* [Your goal]: Write out exactly the lines from the line with "Continue the Godot" through the line with "t.add_child(mi)", both ends included, and no other line.

>> start

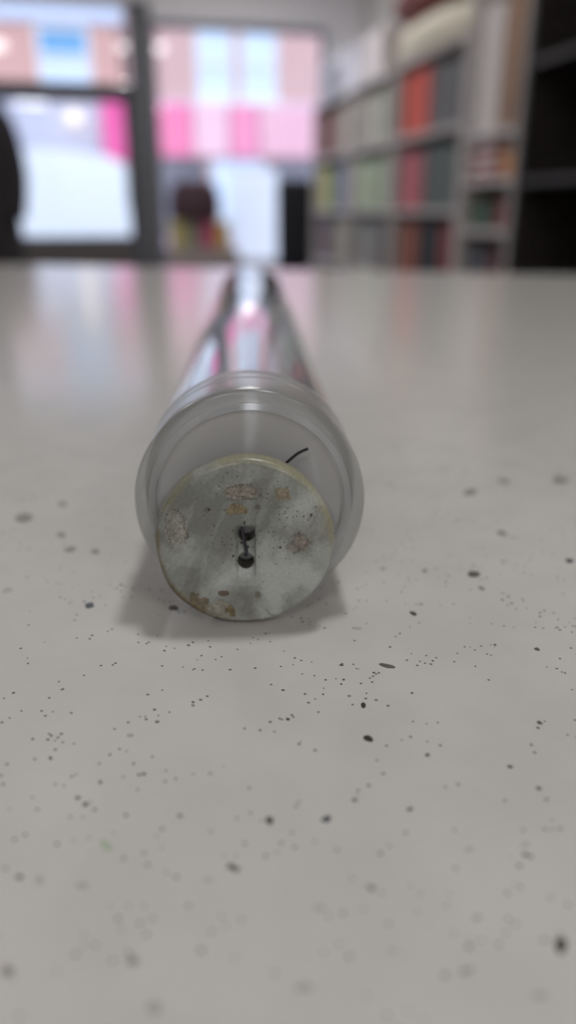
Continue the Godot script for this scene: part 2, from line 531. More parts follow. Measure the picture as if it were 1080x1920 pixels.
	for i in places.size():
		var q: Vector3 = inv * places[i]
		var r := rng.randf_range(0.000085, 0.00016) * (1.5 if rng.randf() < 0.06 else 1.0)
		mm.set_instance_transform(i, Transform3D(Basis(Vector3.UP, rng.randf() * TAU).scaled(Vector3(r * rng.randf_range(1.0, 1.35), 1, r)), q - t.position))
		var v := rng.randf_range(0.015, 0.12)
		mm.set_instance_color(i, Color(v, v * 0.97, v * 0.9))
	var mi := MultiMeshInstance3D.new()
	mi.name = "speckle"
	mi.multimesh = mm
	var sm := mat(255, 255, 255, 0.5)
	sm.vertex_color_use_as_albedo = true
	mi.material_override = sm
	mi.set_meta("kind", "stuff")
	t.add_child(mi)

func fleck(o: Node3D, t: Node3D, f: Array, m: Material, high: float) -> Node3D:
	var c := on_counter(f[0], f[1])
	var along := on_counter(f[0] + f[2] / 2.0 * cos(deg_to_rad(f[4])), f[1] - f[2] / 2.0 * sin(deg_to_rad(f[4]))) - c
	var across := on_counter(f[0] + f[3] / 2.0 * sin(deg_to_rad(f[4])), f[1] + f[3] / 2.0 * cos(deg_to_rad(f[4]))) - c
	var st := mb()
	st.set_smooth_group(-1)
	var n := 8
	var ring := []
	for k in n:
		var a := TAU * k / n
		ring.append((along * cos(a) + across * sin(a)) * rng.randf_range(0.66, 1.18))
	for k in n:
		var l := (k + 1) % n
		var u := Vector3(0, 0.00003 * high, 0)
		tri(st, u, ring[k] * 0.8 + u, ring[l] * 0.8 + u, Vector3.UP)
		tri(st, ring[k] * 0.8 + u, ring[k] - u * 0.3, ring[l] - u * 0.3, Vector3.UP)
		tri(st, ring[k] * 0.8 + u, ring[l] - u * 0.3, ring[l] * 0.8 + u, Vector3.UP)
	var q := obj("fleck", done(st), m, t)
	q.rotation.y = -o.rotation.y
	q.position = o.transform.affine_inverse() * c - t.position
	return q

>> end
>> start

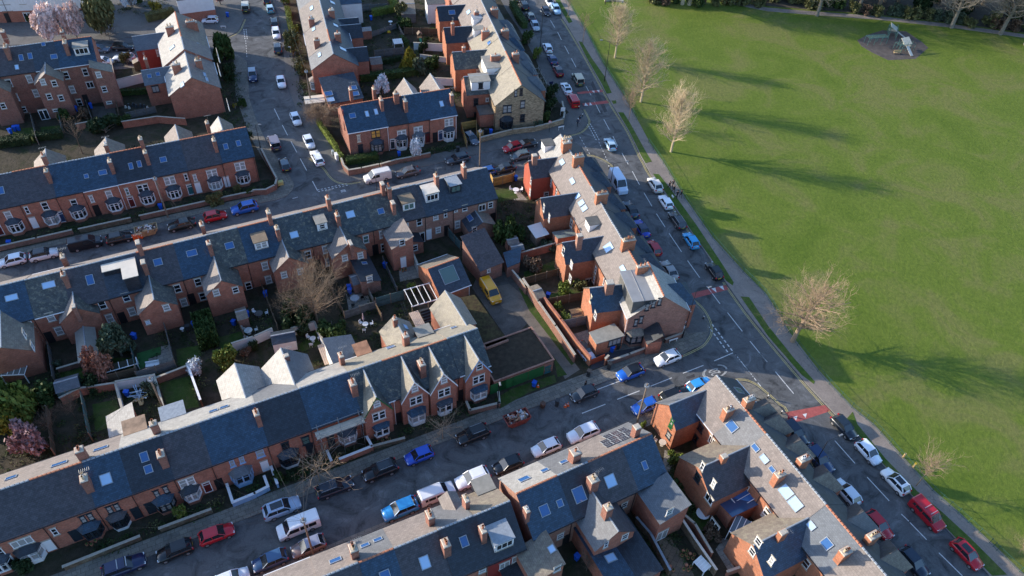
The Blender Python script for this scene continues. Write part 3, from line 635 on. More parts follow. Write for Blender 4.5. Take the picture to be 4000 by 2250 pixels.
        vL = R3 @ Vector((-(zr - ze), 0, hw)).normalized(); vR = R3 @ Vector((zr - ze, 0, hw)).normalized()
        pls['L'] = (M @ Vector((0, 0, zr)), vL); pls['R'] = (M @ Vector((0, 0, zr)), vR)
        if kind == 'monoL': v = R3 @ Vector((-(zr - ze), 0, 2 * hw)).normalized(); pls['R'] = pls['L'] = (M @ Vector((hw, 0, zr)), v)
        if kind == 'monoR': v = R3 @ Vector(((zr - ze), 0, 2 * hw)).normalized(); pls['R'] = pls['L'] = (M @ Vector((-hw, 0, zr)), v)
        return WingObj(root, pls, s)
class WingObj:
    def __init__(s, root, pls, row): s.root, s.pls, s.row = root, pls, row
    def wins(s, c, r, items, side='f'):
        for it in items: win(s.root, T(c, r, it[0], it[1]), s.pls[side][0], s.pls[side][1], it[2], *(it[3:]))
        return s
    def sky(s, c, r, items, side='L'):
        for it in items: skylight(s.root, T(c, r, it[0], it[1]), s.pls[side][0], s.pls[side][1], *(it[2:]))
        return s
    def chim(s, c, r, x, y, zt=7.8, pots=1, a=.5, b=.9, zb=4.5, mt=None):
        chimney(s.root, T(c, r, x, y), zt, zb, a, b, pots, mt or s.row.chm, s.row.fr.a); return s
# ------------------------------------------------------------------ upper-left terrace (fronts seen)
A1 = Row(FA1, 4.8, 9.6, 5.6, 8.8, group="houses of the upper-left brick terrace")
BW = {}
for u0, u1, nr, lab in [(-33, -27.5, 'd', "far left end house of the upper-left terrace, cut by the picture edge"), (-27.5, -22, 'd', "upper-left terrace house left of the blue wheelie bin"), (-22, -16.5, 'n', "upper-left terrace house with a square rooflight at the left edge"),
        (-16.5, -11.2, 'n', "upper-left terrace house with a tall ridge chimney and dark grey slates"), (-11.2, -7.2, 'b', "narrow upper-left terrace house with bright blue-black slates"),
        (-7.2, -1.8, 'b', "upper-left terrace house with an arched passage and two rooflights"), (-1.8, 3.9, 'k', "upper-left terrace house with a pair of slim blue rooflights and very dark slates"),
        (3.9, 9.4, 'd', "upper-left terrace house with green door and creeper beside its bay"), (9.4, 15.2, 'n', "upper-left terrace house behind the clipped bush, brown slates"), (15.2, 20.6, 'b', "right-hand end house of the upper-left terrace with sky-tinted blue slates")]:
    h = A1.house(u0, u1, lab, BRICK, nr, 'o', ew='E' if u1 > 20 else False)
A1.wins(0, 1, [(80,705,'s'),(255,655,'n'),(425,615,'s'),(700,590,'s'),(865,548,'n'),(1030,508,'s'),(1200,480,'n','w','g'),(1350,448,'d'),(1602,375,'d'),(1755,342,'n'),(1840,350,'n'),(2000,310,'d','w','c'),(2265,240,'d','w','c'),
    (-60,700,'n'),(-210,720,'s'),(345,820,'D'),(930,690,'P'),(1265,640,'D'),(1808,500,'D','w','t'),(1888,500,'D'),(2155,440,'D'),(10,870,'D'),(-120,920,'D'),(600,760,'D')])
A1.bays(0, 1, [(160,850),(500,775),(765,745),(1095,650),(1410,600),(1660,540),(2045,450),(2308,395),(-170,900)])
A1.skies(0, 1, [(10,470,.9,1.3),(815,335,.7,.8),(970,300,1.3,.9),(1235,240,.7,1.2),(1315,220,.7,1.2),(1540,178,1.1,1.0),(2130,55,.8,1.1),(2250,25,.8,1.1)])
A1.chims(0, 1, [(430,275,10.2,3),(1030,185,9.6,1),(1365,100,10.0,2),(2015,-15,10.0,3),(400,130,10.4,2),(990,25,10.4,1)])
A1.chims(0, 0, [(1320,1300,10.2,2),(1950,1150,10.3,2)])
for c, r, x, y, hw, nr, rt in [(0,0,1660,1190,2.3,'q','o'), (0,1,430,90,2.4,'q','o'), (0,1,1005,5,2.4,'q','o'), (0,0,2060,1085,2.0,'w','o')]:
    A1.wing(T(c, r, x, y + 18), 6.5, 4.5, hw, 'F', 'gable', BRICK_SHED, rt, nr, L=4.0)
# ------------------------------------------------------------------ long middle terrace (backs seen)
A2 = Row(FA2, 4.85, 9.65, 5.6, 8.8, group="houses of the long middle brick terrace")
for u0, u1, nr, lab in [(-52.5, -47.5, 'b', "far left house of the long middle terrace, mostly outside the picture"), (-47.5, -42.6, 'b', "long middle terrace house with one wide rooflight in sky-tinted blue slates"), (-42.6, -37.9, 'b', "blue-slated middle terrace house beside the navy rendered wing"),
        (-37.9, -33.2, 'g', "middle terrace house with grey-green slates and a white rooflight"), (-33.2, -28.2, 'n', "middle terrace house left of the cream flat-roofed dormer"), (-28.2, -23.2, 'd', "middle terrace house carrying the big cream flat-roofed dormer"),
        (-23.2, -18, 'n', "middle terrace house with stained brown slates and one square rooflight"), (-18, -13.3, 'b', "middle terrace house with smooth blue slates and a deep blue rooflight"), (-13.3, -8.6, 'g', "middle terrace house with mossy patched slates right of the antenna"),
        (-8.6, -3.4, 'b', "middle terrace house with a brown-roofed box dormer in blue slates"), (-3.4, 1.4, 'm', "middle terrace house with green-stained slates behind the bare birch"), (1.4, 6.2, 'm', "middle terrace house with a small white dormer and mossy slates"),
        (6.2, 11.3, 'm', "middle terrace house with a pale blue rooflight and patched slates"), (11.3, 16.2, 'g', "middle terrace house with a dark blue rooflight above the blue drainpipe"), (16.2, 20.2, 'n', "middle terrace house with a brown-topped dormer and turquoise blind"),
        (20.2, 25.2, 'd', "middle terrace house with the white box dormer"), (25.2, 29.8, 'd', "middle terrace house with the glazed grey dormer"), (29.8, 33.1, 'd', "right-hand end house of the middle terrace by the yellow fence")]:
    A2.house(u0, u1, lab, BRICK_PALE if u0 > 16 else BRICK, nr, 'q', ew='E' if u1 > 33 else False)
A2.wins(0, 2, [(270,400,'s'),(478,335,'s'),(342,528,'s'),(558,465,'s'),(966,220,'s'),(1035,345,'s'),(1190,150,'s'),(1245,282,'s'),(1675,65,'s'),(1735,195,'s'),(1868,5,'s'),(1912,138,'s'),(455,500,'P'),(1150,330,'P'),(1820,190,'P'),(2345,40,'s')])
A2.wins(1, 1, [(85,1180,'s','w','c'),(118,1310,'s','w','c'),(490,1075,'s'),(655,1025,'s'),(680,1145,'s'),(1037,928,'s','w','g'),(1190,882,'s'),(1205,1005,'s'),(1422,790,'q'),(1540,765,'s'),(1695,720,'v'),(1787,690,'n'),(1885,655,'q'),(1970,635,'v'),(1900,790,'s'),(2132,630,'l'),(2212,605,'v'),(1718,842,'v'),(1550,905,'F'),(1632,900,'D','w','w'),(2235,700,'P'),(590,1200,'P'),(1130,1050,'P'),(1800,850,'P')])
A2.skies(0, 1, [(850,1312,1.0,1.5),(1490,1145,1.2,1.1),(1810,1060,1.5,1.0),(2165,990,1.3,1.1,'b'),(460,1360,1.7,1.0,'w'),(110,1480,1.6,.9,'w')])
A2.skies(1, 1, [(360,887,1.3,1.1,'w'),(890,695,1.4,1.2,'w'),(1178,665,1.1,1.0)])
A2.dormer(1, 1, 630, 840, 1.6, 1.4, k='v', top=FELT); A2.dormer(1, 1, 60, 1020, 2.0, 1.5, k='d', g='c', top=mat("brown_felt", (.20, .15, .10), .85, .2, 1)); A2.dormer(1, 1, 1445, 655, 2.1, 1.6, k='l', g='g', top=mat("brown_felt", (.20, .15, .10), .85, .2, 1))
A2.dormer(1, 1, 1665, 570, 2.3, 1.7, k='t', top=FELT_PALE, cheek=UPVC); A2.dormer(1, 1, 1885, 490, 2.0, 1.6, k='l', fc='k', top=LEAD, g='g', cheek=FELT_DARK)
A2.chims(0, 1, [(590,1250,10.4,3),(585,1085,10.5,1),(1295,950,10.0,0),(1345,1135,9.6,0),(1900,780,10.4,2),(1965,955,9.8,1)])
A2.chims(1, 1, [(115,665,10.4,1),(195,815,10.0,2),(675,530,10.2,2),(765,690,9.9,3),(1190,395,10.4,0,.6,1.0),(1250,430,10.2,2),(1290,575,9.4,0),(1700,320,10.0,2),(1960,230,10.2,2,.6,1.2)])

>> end

* [Final answer]:
Continue the Godot script for this scene: part 2, from line 531. More parts follow. Measure the picture as if it were 1080x1920 pixels.
	for i in places.size():
		var q: Vector3 = inv * places[i]
		var r := rng.randf_range(0.000085, 0.00016) * (1.5 if rng.randf() < 0.06 else 1.0)
		mm.set_instance_transform(i, Transform3D(Basis(Vector3.UP, rng.randf() * TAU).scaled(Vector3(r * rng.randf_range(1.0, 1.35), 1, r)), q - t.position))
		var v := rng.randf_range(0.015, 0.12)
		mm.set_instance_color(i, Color(v, v * 0.97, v * 0.9))
	var mi := MultiMeshInstance3D.new()
	mi.name = "speckle"
	mi.multimesh = mm
	var sm := mat(255, 255, 255, 0.5)
	sm.vertex_color_use_as_albedo = true
	mi.material_override = sm
	mi.set_meta("kind", "stuff")
	t.add_child(mi)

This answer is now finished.